Saturday, June 16, 2018

"Intelligence: a history"



"The idea that intelligence could be quantified, like blood pressure or shoe size, was barely a century old when I took the test that would decide my place in the world. But the notion that intelligence could determine one’s station in life was already much older. It runs like a red thread through Western thought, from the philosophy of Plato to the policies of UK prime minister Theresa May. To say that someone is or is not intelligent has never been merely a comment on their mental faculties. It is always also a judgment on what they are permitted to do. Intelligence, in other words, is political... 

The late Australian philosopher and conservationist Val Plumwood has argued that the giants of Greek philosophy set up a series of linked dualisms that continue to inform our thought. Opposing categories such as intelligent/stupid, rational/emotional and mind/body are linked, implicitly or explicitly, to others such as male/female, civilised/primitive, and human/animal. These dualisms aren’t value-neutral, but fall within a broader dualism, as Aristotle makes clear: that of dominant/subordinate or master/slave. Together, they make relationships of domination, such as patriarchy or slavery, appear to be part of the natural order of things... 

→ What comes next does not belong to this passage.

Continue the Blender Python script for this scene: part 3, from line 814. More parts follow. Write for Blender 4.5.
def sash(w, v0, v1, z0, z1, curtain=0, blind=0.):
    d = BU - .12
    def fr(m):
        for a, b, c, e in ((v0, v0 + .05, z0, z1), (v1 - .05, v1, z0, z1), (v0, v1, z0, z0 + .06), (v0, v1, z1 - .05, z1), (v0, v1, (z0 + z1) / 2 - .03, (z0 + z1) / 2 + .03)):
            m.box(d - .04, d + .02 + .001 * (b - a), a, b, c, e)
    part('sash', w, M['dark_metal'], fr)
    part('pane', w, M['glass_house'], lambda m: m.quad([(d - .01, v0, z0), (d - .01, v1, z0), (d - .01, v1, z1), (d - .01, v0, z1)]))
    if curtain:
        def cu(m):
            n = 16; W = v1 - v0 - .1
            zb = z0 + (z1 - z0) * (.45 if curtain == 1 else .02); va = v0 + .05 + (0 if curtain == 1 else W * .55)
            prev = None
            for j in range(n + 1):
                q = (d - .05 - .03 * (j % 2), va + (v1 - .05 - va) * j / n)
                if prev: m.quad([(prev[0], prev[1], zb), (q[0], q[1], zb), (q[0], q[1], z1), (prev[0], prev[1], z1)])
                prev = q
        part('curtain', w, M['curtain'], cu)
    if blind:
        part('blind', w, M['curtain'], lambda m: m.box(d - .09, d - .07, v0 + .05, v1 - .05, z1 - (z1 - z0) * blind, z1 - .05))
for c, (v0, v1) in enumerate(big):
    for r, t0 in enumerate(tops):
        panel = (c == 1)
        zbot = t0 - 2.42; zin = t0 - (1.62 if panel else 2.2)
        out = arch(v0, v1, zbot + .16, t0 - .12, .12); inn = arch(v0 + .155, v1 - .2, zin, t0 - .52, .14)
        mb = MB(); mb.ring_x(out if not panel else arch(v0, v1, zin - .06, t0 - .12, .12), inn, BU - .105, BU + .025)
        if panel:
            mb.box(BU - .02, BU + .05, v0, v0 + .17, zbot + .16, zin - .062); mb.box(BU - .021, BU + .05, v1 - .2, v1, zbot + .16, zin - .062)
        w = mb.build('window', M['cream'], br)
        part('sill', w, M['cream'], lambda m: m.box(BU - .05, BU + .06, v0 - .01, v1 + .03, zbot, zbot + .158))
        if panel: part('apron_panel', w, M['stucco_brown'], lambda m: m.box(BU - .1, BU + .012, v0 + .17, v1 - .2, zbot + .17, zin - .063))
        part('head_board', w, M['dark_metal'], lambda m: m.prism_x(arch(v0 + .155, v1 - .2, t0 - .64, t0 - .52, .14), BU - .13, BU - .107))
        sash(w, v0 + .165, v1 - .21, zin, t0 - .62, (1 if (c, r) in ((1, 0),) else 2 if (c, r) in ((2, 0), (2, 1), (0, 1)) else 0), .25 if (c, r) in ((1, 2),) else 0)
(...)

This narrative of privilege might explain why, as the New York-based scholar and technologist Kate Crawford has noted, the fear of rogue AI seems predominant among Western white men. Other groups have endured a long history of domination by self-appointed superiors, and are still fighting against real oppressors. White men, on the other hand, are used to being at the top of the pecking order. They have most to lose if new entities arrive that excel in exactly those areas that have been used to justify male superiority."


I want to extend the end of this article, which asks us to imagine non-Western definitions of intelligence, and does that ~lazy thing of pointing at "Eastern philosophies" for a paragraph. 

But what is we just started over and asked ourselves what quality we were trying to define and for what purpose, who we are trying to define - if we are trying to group people and create hierarchical categories proactively, or retrospectively ascribe value. Or even if we ARE describing individuals, as opposed to some kind of emergent property of contexts and communities. 

Its current incarnation has just been so destructive 

Related: white people don't like meritocracy when it comes to Asians;

FB: "As well as determining what a person can do, their intelligence – or putative lack of it – has been used to decide what others can do to them. Throughout Western history, those deemed less intelligent have, as a consequence of that judgment, been colonised, enslaved, sterilised and murdered... 


This narrative of privilege might explain why, as the New York-based scholar and technologist Kate Crawford has noted, the fear of rogue AI seems predominant among Western white men."